### Input material
● ● ●
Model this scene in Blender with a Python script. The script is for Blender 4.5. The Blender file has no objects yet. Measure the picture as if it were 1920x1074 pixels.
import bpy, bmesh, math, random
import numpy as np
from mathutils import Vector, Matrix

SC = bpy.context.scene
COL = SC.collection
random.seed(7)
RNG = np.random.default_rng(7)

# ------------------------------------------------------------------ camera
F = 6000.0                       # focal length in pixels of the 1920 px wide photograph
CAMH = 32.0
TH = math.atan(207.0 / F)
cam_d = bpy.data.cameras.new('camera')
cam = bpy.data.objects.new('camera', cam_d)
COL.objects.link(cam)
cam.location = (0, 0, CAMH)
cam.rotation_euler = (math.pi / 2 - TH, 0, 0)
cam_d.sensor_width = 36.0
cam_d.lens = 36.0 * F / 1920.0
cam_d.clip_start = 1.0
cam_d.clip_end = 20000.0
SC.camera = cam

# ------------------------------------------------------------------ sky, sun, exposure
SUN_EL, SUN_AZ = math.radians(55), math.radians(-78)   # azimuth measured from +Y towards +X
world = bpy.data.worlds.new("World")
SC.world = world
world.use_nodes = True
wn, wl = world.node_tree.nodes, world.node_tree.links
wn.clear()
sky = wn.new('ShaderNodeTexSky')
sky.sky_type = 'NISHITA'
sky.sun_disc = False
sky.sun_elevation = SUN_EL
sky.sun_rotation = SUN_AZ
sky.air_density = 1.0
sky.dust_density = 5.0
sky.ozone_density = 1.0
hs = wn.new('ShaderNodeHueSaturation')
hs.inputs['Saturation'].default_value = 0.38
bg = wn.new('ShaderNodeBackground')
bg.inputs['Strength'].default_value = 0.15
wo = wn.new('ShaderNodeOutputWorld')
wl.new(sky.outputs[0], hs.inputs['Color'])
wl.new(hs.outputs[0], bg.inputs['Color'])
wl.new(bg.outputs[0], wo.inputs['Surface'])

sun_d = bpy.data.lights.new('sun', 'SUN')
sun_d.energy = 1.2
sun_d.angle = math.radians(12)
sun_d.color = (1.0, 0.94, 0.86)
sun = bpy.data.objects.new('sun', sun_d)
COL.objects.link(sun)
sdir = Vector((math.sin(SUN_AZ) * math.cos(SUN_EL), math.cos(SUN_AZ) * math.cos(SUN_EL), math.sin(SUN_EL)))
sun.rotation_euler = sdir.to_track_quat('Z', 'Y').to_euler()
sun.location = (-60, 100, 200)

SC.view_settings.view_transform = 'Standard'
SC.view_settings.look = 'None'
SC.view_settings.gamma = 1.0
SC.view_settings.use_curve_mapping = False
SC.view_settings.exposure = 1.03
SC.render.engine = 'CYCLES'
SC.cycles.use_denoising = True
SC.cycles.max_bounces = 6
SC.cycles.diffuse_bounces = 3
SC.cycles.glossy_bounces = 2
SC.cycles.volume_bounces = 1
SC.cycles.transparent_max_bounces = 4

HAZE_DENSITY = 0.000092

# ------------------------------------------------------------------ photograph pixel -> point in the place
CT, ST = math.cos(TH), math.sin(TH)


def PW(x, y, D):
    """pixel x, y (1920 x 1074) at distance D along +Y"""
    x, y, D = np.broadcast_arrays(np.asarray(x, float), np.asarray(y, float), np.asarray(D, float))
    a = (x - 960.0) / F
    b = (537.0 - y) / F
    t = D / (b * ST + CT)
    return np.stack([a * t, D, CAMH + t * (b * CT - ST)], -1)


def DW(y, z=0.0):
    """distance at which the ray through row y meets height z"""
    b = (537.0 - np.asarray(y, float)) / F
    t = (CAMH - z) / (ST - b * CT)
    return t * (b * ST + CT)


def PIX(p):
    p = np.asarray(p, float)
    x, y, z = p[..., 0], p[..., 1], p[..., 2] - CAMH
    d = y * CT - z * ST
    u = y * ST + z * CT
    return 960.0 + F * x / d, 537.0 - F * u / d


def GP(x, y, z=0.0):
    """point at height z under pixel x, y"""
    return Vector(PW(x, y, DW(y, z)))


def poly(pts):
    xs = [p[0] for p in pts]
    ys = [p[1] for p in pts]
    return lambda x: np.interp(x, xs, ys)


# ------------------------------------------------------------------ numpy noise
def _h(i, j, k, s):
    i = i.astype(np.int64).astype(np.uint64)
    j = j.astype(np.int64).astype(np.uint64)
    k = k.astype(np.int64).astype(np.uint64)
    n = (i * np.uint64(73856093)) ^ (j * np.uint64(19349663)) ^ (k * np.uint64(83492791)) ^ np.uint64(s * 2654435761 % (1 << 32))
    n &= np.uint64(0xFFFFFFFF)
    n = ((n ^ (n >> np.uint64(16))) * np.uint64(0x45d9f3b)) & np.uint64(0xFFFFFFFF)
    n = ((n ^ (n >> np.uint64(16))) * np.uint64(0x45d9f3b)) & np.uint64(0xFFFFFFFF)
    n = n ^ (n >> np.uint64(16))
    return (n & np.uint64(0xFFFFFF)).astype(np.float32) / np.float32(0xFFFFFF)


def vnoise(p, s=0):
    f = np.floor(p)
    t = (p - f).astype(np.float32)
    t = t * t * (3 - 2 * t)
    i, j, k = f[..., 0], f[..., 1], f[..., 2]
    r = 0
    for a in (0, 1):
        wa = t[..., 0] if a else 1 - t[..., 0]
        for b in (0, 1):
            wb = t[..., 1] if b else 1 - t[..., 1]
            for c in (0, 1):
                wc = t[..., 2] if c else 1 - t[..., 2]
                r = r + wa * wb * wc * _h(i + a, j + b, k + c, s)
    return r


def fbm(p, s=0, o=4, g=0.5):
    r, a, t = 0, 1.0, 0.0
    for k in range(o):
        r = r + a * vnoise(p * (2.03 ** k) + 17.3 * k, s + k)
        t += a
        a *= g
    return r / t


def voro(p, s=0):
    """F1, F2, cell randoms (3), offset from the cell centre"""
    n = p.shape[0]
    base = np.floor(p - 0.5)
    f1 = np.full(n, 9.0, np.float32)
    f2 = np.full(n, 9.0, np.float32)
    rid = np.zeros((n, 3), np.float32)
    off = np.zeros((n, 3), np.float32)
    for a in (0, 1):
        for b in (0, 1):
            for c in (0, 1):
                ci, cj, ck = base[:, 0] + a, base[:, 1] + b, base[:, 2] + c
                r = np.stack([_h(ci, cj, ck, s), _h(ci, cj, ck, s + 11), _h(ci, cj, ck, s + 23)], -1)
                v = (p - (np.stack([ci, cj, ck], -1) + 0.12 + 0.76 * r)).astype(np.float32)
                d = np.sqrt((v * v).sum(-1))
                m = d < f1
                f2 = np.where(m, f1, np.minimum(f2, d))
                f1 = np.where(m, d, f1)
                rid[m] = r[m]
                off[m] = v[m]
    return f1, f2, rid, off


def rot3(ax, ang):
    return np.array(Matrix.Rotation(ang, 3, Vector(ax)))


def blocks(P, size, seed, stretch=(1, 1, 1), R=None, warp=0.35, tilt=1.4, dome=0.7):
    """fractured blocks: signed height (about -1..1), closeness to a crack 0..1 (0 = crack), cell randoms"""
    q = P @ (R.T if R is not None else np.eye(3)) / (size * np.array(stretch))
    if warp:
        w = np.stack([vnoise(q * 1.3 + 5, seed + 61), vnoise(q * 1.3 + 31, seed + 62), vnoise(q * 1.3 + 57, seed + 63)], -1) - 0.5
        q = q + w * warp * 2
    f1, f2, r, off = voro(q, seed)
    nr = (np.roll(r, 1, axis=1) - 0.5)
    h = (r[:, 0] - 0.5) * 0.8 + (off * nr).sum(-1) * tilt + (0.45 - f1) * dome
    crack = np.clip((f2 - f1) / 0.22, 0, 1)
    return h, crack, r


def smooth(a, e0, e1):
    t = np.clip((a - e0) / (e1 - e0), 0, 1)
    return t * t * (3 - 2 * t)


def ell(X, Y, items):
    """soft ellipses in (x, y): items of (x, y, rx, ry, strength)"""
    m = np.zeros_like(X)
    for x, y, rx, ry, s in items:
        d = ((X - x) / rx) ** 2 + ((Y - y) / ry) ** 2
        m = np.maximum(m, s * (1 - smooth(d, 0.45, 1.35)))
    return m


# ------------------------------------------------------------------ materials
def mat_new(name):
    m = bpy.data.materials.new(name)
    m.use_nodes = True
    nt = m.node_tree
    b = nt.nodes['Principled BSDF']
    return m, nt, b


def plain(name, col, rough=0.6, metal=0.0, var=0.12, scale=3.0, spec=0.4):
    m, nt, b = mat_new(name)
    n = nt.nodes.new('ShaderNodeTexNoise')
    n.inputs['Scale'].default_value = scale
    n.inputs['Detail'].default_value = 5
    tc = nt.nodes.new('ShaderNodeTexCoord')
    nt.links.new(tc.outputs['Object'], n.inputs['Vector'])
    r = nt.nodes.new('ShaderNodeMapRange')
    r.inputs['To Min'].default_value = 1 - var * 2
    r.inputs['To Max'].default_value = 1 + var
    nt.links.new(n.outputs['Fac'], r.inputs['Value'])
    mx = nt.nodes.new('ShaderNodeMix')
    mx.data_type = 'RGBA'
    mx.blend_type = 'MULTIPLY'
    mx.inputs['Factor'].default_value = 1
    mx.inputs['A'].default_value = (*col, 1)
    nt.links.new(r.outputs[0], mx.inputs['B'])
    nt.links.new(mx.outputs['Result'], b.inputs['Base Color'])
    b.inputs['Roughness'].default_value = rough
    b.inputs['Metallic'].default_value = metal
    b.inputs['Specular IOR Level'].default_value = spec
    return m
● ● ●
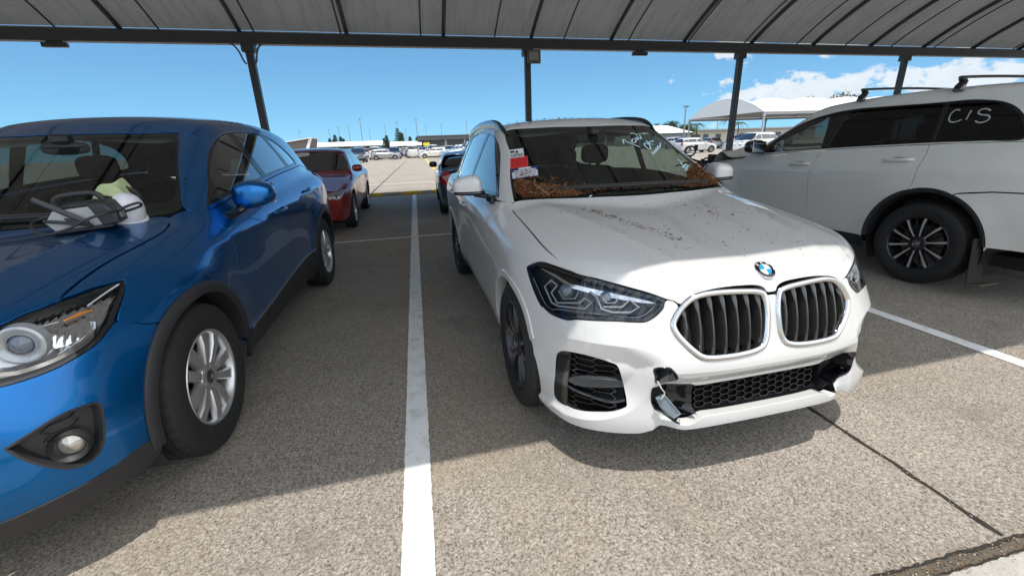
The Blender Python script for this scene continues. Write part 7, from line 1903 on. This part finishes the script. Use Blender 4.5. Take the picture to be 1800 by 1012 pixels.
● ● ●
### Set task
Go back over the listing above and copy exactly the lines that begin at the line with "Model this scene" and stop after the line with "from mathutils import Vector, Matrix"; leave out every other line.

### Worked solution
Model this scene in Blender with a Python script. The script is for Blender 4.5. The Blender file has no objects yet. Measure the picture as if it were 1920x1074 pixels.
import bpy, bmesh, math, random
import numpy as np
from mathutils import Vector, Matrix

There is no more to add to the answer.